Integrating Ajax into Home Assistant via this plugin means Home Assistant becomes another piece in the security chain. The developer has taken care of privacy: the credentials are stored in the encrypted system of Home Assistant, the password is hashed before being sent to Ajax servers, communications are via TLS, and no data is sent to third-party services. The integration is open source and auditable, which is reassuring for a security system.

However, it is essential to maintain a few reflexes. An exposed Home Assistant on the internet becomes an entry point to your alarm system. Therefore, it is crucial to lock external access, keep Home Assistant and the Ajax integration updated, and avoid multiplying administrator accounts. Forced arming, in particular, should be used sparingly, as it allows arming the system even in the presence of open or faulty sensors.

Last point: this plugin relies on the Ajax Cloud.
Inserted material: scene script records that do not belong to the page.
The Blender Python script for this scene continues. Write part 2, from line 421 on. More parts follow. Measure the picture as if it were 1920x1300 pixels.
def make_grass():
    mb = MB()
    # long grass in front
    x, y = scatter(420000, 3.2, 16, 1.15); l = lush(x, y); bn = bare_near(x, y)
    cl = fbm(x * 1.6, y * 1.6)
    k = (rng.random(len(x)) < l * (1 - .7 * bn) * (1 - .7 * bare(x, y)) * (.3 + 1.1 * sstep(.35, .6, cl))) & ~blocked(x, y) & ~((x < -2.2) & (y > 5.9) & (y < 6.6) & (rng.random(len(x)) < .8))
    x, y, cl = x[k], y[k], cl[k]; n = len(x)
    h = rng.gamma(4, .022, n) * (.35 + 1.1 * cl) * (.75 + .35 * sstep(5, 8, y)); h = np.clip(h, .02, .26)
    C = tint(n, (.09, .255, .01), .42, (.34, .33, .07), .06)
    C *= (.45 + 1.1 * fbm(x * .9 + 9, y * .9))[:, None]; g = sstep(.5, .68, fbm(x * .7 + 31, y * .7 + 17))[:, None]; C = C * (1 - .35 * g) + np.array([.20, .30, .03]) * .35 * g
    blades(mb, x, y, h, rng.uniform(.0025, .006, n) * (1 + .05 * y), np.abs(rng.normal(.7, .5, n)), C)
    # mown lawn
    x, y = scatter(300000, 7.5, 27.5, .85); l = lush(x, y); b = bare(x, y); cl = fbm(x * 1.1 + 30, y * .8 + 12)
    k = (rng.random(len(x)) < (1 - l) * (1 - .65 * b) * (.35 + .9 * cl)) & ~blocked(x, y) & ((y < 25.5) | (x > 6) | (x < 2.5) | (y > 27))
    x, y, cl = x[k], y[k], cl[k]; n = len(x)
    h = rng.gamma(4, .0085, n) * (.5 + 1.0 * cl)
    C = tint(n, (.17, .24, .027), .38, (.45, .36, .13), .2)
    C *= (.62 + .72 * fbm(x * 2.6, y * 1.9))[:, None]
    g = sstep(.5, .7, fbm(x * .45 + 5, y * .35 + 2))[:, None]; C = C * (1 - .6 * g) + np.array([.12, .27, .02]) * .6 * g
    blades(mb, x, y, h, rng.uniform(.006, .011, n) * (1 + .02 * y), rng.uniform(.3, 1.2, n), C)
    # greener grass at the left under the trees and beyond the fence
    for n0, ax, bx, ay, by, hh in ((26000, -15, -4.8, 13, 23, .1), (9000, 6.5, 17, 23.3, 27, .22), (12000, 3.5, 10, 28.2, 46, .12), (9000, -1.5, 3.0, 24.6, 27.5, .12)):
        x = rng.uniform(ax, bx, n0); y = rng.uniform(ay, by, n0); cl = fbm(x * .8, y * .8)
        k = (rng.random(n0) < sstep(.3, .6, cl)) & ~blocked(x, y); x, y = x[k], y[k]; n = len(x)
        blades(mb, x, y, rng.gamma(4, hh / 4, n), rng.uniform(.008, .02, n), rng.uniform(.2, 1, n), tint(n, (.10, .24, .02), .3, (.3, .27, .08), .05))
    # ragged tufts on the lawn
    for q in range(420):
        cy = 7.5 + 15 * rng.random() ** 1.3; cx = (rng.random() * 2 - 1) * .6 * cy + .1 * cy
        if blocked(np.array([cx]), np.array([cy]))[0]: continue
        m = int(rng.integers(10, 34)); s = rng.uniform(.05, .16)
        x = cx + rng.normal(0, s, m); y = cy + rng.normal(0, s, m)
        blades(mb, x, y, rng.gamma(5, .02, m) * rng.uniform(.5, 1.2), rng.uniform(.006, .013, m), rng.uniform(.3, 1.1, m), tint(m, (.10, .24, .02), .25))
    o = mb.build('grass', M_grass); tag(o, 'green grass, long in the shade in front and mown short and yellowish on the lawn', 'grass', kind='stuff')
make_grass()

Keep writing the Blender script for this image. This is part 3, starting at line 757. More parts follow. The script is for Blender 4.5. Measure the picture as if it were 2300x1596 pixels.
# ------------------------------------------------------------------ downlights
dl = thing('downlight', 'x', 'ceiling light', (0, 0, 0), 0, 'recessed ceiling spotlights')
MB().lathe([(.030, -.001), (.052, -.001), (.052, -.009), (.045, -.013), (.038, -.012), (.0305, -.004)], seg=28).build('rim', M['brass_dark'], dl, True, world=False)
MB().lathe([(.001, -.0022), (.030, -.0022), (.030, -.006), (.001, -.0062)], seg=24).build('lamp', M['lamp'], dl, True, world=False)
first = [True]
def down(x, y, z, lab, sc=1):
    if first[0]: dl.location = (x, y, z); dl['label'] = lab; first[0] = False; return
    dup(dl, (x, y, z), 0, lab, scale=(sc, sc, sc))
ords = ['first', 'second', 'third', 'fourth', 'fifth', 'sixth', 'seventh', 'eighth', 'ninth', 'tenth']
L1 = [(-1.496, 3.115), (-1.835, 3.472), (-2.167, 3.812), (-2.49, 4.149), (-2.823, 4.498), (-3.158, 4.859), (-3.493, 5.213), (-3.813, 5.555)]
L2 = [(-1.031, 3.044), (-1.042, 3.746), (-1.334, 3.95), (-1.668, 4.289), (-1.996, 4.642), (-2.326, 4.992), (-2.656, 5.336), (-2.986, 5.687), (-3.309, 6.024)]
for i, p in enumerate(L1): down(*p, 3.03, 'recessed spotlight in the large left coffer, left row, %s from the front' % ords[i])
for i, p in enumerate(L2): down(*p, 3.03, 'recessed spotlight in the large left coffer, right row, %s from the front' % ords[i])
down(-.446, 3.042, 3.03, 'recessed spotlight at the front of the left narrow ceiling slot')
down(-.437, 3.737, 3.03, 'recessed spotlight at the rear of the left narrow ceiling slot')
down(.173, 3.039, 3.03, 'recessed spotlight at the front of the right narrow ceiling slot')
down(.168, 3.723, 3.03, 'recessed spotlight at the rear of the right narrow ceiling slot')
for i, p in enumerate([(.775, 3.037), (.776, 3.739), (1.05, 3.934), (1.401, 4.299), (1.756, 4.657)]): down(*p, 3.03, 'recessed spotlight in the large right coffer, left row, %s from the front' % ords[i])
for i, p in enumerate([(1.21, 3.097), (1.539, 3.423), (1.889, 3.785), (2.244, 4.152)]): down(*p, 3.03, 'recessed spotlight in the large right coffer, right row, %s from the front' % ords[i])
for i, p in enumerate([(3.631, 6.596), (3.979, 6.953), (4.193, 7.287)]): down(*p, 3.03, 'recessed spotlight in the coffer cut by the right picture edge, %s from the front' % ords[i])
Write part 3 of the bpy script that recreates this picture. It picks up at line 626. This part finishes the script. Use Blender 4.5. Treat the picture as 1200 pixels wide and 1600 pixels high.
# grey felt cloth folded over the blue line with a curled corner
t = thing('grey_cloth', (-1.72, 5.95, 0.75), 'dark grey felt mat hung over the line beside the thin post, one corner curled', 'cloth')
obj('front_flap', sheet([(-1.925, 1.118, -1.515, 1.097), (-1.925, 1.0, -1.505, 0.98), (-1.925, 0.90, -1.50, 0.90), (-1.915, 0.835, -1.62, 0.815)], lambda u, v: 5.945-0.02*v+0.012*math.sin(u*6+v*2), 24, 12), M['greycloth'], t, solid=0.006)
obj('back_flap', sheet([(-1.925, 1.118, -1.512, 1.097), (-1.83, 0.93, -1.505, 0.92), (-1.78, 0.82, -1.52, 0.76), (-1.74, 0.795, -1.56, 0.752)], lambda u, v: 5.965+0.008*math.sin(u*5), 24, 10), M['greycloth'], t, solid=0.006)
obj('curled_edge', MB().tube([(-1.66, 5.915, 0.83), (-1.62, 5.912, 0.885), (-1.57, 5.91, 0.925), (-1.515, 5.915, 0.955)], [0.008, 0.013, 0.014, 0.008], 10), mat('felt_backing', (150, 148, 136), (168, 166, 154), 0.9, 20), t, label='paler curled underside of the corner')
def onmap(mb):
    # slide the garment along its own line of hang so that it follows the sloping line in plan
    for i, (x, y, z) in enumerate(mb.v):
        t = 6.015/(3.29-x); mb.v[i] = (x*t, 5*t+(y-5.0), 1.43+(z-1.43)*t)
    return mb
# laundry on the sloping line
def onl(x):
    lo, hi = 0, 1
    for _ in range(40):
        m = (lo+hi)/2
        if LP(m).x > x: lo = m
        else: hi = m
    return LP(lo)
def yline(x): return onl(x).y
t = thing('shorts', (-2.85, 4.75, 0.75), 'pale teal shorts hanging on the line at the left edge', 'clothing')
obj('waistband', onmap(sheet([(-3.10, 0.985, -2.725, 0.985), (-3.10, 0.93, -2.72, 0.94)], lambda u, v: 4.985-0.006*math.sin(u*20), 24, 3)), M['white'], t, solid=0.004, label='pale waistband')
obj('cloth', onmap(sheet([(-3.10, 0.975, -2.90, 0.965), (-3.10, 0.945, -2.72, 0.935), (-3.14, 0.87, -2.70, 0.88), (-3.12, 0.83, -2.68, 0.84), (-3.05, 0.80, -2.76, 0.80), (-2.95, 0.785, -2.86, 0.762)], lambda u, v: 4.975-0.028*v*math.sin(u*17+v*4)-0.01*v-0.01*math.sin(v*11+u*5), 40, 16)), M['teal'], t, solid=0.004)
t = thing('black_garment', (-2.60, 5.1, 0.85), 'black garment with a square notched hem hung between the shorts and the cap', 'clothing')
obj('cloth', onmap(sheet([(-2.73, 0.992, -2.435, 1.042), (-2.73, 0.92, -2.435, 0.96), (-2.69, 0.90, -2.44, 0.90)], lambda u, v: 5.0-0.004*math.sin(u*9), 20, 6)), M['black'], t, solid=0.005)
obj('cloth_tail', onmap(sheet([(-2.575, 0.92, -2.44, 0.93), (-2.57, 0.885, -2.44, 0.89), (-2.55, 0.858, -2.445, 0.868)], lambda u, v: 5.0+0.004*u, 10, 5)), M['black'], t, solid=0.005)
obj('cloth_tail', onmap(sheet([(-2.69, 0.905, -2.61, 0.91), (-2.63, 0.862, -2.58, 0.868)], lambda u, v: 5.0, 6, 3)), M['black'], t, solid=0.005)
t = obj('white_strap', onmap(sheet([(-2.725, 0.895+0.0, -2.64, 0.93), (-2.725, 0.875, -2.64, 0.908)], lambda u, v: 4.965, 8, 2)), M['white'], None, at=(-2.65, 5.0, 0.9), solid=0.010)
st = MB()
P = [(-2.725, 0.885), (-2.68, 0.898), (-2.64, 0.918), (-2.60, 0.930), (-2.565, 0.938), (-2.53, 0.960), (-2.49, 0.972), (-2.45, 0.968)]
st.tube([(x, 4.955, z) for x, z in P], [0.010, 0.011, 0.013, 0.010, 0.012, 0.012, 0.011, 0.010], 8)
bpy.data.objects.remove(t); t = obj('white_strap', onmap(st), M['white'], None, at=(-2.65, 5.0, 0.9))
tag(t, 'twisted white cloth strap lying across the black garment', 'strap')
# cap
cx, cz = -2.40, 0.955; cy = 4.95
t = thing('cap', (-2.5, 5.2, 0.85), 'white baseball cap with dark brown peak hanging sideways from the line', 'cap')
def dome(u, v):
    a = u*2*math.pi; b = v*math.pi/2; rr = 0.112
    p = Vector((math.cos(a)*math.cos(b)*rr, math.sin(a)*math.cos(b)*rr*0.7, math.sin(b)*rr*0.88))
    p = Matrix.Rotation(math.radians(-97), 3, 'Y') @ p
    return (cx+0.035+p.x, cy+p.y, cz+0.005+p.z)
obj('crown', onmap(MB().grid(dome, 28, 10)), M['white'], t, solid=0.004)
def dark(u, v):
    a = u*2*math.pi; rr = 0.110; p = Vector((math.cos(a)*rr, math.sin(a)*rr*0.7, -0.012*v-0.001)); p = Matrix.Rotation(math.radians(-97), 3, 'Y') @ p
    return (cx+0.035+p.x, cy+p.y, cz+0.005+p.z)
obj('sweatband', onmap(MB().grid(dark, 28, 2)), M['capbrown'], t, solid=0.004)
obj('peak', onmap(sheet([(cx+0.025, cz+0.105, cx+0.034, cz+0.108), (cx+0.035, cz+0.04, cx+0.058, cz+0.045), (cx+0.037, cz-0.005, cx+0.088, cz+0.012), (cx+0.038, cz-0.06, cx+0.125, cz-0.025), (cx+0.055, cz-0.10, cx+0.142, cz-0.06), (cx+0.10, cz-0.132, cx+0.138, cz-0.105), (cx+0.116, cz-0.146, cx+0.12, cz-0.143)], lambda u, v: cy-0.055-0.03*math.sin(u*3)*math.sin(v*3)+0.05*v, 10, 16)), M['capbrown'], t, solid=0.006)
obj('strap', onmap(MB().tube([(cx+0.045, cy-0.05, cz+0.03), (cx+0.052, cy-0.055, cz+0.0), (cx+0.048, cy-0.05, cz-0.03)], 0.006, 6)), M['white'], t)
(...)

If your internet connection fails or if the Ajax servers are inaccessible, the hub will continue to protect the house, but the real-time link with Home Assistant will be interrupted.

In practice, why adopt this Ajax Home Assistant plugin

To summarize, we move from a “hacked” integration, dependent on a second home automation system, to a dedicated Ajax Home Assistant plugin, maintained and very comprehensive in managing equipment. Installation is done via HACS, configuration is solely from the interface, and you gain complete control of the alarm, with almost instant event updates.

In everyday life, this means smarter scenarios, real coherence between security and comfort, and less duplication of sensors throughout the house. For installers, it’s also a strong argument to present to customers already equipped with Ajax, who dream of a global control of their home with Home Assistant.

And the most pleasant part of the story is that for once, “more comprehensive” does not rhyme with “more complicated.”